__The problem__. Retype only the lines below from the one with "Reconstruct this image" to the one with "scn.camera = cam", inclusive, skipping every image.

__Working data__.
------------------------

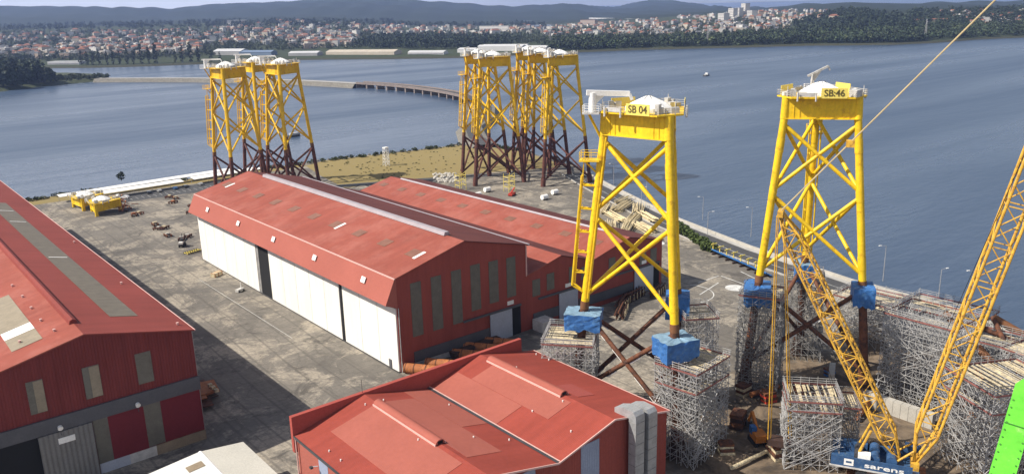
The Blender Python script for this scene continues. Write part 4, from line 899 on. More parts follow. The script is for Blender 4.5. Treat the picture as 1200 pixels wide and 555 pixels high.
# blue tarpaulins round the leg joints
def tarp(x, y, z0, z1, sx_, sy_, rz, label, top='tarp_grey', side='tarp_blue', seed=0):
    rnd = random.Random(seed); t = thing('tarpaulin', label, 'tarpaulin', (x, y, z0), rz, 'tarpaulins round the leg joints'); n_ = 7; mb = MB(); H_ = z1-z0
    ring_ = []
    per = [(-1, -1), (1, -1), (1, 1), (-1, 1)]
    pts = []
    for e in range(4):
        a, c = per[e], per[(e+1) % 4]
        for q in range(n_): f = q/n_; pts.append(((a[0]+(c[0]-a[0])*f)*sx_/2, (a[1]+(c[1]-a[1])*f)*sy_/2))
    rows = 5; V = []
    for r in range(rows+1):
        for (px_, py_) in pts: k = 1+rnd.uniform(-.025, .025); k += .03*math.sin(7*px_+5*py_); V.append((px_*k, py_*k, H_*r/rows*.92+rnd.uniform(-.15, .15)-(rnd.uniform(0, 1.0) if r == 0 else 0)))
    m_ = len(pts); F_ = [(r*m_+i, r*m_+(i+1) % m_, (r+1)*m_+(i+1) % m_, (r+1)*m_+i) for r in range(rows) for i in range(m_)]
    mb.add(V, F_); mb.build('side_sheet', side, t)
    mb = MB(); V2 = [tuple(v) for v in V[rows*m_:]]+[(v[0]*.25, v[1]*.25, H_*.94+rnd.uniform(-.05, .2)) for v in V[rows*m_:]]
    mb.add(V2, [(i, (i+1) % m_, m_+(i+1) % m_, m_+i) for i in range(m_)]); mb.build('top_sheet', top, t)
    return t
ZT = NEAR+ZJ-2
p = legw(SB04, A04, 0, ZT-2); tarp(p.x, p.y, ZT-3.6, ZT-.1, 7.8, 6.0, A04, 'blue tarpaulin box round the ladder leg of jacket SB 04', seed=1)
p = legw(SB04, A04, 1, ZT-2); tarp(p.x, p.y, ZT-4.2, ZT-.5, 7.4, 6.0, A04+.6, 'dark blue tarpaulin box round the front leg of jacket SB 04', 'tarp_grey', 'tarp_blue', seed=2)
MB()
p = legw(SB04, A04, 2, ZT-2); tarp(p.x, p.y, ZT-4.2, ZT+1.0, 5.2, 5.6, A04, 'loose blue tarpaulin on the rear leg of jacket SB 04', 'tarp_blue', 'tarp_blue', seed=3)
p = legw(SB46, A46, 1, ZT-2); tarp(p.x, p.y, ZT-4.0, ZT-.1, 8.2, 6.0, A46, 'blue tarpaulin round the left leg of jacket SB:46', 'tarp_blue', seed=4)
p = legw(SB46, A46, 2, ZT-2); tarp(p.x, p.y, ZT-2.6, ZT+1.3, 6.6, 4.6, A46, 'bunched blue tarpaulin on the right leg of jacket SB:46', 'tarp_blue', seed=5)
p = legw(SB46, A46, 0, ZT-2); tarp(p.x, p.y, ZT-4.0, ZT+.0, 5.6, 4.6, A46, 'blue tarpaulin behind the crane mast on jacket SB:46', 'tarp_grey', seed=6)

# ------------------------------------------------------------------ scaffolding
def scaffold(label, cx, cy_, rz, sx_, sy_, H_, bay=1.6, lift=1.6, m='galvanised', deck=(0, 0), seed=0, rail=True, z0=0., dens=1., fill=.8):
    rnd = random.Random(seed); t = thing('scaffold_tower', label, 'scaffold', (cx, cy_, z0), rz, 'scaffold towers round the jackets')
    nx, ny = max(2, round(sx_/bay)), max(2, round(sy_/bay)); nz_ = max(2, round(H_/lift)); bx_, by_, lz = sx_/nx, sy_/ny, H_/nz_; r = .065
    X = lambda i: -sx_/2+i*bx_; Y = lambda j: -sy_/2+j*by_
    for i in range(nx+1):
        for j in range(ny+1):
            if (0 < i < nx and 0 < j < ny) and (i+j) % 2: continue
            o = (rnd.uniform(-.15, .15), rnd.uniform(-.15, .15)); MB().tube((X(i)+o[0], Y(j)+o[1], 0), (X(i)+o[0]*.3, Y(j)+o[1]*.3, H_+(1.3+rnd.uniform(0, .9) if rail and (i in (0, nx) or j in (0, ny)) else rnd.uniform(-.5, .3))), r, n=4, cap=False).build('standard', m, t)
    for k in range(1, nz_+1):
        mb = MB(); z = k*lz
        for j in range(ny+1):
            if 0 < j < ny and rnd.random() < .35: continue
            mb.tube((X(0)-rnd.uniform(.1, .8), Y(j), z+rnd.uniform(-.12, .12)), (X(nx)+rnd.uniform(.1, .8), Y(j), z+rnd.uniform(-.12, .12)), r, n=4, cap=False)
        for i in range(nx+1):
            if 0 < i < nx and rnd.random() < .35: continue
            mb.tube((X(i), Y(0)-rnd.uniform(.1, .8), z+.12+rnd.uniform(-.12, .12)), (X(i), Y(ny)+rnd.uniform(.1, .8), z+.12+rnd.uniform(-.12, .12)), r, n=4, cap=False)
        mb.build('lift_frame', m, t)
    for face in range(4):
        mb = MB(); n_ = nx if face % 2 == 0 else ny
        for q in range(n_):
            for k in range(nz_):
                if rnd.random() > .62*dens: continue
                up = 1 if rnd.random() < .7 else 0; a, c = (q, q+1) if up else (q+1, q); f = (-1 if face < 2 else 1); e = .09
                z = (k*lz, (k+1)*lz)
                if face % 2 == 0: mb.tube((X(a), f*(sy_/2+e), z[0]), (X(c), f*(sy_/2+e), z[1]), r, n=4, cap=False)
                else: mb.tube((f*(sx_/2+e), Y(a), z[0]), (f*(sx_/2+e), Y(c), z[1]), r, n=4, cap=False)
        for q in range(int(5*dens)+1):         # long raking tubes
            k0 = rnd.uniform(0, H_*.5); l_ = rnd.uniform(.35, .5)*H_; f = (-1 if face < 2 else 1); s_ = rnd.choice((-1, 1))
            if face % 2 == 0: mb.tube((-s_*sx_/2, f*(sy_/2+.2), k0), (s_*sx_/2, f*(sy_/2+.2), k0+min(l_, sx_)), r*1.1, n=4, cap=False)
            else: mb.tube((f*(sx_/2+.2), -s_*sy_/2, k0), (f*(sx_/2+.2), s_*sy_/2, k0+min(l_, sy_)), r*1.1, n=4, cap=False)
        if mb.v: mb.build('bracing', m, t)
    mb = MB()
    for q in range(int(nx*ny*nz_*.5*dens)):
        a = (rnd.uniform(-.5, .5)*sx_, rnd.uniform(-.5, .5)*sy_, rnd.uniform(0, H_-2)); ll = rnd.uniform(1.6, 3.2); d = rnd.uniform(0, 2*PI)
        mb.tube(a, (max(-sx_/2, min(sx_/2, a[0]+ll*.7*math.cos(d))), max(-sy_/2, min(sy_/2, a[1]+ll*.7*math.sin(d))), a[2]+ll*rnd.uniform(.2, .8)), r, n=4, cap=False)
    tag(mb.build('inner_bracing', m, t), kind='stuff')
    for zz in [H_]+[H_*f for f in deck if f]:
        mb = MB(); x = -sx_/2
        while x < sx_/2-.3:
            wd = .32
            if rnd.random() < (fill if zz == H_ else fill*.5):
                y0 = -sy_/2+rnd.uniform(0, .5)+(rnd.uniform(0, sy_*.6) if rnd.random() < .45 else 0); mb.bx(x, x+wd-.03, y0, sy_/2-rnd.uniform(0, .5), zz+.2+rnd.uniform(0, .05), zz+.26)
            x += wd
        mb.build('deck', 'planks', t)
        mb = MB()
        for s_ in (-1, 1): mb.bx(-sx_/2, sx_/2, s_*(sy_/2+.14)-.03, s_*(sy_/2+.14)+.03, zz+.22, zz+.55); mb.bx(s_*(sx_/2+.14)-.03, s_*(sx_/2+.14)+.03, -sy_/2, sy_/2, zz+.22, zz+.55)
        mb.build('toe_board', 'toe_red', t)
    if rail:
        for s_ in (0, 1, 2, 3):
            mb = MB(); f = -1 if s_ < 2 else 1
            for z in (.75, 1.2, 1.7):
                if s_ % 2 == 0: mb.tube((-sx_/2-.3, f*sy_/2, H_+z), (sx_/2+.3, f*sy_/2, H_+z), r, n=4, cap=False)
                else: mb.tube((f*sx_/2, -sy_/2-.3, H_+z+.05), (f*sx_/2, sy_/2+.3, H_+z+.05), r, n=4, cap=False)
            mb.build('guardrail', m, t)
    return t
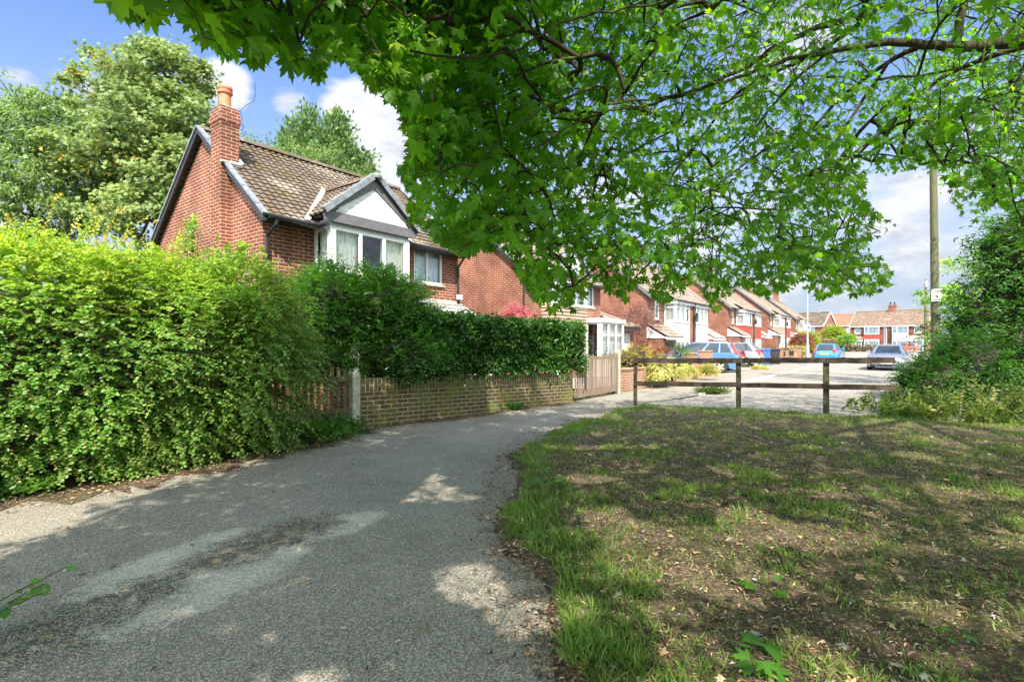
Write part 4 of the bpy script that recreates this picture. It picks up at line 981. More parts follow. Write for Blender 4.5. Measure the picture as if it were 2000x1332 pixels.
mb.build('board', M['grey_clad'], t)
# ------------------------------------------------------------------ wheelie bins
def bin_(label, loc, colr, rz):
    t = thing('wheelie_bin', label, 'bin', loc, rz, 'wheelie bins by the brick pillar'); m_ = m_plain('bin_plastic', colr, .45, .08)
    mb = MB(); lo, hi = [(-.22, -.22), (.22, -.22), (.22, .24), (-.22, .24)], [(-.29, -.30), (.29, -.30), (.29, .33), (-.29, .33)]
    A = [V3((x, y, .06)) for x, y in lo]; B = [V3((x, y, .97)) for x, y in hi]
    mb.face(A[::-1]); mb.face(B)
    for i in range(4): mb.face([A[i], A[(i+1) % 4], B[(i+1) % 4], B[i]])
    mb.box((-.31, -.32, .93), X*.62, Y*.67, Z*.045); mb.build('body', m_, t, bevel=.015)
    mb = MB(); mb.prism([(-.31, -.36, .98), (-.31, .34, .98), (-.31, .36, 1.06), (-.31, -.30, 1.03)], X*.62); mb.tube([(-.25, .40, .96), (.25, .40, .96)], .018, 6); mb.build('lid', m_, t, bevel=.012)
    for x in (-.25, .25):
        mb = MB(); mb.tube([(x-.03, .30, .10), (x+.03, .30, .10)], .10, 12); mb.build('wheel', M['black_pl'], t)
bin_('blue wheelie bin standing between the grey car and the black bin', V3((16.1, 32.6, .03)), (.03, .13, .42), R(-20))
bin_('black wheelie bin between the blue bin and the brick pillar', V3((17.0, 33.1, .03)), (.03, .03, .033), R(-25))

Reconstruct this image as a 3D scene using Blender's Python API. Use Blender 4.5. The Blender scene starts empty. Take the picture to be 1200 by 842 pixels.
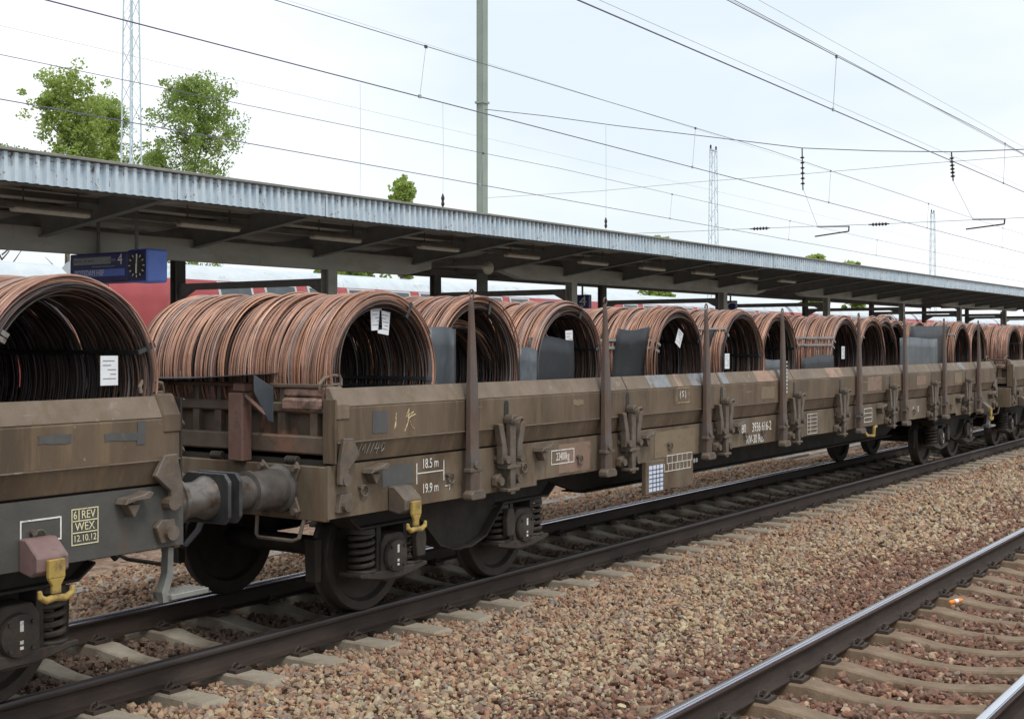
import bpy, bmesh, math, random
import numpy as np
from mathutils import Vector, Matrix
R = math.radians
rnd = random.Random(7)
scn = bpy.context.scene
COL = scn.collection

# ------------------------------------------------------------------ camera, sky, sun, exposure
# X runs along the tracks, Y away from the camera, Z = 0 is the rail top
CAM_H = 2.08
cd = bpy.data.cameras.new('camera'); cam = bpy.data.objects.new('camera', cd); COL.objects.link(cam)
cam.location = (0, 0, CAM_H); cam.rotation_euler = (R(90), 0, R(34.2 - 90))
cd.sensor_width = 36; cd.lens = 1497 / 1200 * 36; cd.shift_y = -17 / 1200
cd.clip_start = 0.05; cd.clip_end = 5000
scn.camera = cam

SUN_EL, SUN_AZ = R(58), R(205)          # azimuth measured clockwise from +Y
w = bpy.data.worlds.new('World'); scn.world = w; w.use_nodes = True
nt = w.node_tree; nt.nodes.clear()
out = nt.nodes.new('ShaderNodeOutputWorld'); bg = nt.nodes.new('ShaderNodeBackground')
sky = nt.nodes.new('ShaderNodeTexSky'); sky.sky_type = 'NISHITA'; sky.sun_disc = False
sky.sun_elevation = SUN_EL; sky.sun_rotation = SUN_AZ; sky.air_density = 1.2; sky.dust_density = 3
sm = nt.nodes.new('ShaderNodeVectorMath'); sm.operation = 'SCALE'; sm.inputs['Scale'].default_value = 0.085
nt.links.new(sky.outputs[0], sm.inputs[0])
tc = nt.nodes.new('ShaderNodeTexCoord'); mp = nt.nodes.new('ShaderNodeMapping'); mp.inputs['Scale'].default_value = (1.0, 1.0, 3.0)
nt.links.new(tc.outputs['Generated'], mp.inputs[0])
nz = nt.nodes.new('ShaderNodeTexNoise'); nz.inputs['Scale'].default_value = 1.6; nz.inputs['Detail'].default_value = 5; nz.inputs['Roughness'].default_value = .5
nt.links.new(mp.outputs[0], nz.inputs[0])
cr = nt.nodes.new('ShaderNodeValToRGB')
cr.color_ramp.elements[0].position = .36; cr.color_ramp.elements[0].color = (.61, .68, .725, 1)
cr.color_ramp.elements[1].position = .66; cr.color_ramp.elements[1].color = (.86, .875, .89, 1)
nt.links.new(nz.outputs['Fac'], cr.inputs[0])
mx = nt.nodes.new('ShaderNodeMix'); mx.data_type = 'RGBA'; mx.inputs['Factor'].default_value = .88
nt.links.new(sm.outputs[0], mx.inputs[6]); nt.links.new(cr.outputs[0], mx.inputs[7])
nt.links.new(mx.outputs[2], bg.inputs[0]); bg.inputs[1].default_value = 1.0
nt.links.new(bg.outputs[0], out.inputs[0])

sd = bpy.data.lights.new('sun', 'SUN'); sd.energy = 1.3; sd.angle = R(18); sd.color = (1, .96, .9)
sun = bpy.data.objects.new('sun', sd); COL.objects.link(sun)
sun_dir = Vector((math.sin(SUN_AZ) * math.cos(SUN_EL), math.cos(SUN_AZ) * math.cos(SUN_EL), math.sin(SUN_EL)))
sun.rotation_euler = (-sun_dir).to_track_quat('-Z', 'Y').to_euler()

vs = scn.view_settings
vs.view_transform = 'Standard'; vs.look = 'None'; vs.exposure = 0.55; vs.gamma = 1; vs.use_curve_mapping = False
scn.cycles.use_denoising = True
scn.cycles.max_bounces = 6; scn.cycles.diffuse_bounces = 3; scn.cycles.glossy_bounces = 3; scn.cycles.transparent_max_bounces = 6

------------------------

__Solution to this task__.
Reconstruct this image as a 3D scene using Blender's Python API. Use Blender 4.5. The Blender scene starts empty. Take the picture to be 1200 by 842 pixels.
import bpy, bmesh, math, random
import numpy as np
from mathutils import Vector, Matrix
R = math.radians
rnd = random.Random(7)
scn = bpy.context.scene
COL = scn.collection

# ------------------------------------------------------------------ camera, sky, sun, exposure
# X runs along the tracks, Y away from the camera, Z = 0 is the rail top
CAM_H = 2.08
cd = bpy.data.cameras.new('camera'); cam = bpy.data.objects.new('camera', cd); COL.objects.link(cam)
cam.location = (0, 0, CAM_H); cam.rotation_euler = (R(90), 0, R(34.2 - 90))
cd.sensor_width = 36; cd.lens = 1497 / 1200 * 36; cd.shift_y = -17 / 1200
cd.clip_start = 0.05; cd.clip_end = 5000
scn.camera = cam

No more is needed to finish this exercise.